* [EXERCISE BRIEF]: Extract the lines that carry the string "pixels" from the listing.

* [DATASET]:
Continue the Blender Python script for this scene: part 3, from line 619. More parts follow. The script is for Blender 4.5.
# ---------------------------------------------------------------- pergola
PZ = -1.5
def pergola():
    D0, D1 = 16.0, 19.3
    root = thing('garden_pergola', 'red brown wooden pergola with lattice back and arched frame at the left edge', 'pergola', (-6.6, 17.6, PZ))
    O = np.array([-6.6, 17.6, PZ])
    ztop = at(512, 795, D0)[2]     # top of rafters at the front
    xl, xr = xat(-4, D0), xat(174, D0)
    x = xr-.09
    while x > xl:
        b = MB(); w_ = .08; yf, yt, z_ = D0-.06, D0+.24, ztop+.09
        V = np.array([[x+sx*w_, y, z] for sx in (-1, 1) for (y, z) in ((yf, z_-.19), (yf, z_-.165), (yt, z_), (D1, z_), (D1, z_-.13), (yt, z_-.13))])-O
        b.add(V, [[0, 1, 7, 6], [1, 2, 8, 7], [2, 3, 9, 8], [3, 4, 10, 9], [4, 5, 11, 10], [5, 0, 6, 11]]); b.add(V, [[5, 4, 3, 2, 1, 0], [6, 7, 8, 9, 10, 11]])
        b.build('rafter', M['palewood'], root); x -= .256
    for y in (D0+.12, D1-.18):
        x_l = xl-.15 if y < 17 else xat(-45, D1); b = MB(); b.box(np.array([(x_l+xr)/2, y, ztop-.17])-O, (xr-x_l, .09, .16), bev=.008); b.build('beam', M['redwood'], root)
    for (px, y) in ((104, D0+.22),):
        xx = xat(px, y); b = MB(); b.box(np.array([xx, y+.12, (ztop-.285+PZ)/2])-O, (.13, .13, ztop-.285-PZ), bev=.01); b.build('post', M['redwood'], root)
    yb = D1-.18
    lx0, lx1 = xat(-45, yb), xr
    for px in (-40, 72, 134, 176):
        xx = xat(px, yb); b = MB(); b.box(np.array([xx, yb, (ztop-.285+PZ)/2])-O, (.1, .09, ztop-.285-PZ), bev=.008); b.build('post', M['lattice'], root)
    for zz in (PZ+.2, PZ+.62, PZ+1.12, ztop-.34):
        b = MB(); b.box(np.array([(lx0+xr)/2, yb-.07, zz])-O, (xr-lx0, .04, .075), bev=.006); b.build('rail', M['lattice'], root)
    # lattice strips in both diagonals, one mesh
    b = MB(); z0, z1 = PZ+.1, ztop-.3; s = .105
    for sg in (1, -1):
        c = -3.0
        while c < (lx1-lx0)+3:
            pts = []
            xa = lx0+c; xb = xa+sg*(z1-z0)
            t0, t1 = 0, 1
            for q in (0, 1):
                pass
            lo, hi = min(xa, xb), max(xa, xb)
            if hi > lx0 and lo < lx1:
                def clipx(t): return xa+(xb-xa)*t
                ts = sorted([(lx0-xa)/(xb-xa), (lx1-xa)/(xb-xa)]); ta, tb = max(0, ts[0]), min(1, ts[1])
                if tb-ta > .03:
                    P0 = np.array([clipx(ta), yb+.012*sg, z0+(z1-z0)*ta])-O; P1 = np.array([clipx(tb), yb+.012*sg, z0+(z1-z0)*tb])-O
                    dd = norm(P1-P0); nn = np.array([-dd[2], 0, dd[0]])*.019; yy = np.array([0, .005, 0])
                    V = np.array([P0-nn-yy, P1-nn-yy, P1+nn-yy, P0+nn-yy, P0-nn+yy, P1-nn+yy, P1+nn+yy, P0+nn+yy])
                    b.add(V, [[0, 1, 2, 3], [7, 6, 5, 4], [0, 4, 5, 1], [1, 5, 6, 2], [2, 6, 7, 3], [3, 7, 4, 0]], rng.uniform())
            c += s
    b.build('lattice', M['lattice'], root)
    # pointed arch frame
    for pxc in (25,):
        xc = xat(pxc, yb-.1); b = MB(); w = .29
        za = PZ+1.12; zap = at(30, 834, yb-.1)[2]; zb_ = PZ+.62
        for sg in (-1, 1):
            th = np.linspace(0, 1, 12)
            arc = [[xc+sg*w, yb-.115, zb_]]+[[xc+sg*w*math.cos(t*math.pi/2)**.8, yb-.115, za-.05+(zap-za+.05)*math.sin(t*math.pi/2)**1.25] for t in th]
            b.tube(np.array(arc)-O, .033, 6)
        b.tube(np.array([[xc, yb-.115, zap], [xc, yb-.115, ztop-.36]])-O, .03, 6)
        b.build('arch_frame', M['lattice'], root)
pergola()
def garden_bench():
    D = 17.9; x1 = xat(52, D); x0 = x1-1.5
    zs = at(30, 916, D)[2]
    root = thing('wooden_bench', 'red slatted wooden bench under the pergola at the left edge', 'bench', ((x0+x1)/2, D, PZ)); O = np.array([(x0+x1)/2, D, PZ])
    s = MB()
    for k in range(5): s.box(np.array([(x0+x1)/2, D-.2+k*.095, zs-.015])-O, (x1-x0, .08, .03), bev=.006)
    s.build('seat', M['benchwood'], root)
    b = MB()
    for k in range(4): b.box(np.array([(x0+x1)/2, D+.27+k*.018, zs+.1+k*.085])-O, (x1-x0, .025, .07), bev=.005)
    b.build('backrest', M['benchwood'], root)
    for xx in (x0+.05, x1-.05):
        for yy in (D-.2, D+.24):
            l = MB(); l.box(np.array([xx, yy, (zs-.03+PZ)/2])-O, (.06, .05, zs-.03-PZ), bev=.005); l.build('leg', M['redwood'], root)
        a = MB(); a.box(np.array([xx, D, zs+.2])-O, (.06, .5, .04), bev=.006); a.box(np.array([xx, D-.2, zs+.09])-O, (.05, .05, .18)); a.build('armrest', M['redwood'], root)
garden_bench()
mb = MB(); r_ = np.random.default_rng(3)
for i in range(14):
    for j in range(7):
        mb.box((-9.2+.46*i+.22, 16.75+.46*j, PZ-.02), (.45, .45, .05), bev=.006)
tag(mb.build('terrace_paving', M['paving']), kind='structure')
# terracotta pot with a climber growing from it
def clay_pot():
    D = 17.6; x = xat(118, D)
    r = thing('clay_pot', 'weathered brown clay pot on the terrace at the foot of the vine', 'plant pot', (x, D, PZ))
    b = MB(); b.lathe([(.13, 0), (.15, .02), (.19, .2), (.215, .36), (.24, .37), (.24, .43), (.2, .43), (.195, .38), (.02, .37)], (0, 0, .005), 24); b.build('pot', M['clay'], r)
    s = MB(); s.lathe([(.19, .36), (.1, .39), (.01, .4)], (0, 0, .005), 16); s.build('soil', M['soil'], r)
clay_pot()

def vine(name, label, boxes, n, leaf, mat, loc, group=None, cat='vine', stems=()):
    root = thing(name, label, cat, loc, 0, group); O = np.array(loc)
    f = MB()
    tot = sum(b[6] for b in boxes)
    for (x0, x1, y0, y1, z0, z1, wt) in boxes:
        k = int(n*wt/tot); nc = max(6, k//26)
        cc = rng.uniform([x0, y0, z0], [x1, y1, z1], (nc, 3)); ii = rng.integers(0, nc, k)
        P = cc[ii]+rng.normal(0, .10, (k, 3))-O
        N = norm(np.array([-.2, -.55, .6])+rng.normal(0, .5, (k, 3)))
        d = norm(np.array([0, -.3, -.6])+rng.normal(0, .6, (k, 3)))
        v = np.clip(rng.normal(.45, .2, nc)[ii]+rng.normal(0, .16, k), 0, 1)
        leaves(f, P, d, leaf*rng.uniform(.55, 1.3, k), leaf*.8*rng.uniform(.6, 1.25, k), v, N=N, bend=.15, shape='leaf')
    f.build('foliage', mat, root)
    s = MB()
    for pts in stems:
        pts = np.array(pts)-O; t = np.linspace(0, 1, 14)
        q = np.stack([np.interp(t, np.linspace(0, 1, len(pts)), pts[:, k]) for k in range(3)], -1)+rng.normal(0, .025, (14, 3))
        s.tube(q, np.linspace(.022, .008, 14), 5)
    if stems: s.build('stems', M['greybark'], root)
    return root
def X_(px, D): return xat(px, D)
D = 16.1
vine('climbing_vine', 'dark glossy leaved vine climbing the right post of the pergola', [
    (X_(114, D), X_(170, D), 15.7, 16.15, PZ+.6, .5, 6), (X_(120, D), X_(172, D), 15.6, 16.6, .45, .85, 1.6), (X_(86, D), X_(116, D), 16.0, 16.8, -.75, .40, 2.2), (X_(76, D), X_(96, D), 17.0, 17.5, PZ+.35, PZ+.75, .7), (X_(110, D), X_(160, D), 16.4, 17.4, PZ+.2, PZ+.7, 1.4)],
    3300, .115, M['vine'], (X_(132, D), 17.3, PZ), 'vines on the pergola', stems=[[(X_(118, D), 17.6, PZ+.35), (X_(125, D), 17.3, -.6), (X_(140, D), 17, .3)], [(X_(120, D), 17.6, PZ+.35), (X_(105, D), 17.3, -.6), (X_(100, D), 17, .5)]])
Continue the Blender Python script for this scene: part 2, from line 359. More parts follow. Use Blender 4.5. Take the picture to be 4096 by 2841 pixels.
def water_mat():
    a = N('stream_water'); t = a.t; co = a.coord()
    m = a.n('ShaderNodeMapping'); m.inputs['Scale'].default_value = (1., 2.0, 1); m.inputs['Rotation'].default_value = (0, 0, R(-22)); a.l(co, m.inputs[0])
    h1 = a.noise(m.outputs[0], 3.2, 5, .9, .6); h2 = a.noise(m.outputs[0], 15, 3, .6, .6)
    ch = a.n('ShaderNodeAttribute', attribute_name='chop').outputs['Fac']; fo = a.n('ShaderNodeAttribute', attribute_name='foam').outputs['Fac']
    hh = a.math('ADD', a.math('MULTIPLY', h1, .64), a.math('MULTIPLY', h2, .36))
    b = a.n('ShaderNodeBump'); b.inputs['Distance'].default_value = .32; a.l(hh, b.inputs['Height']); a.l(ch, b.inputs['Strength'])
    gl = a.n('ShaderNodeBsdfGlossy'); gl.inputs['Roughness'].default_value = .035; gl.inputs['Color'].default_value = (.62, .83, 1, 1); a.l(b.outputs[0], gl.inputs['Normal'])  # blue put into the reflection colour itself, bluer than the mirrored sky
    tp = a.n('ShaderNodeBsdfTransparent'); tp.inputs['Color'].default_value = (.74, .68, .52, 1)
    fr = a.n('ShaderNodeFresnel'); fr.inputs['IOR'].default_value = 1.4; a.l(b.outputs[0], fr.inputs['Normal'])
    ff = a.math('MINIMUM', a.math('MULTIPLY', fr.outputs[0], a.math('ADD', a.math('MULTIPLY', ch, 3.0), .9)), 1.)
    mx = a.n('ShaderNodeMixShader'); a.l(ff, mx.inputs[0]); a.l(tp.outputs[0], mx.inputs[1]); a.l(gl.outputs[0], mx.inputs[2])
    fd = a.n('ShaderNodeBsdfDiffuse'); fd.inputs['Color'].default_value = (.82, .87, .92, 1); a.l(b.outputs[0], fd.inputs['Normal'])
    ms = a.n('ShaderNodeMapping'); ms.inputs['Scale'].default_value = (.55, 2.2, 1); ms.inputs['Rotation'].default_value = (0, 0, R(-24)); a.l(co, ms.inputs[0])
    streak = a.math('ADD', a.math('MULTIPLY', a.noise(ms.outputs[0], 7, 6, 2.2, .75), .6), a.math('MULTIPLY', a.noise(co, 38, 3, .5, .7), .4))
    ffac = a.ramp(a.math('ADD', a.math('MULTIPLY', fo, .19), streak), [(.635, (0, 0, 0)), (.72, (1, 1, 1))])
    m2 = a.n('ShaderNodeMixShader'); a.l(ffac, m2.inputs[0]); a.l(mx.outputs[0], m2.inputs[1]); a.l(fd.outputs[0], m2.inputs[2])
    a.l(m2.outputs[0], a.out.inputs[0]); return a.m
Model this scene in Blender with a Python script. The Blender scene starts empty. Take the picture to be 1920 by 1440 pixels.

* [TASK RESULT]:
Continue the Blender Python script for this scene: part 2, from line 359. More parts follow. Use Blender 4.5. Take the picture to be 4096 by 2841 pixels.
Model this scene in Blender with a Python script. The Blender scene starts empty. Take the picture to be 1920 by 1440 pixels.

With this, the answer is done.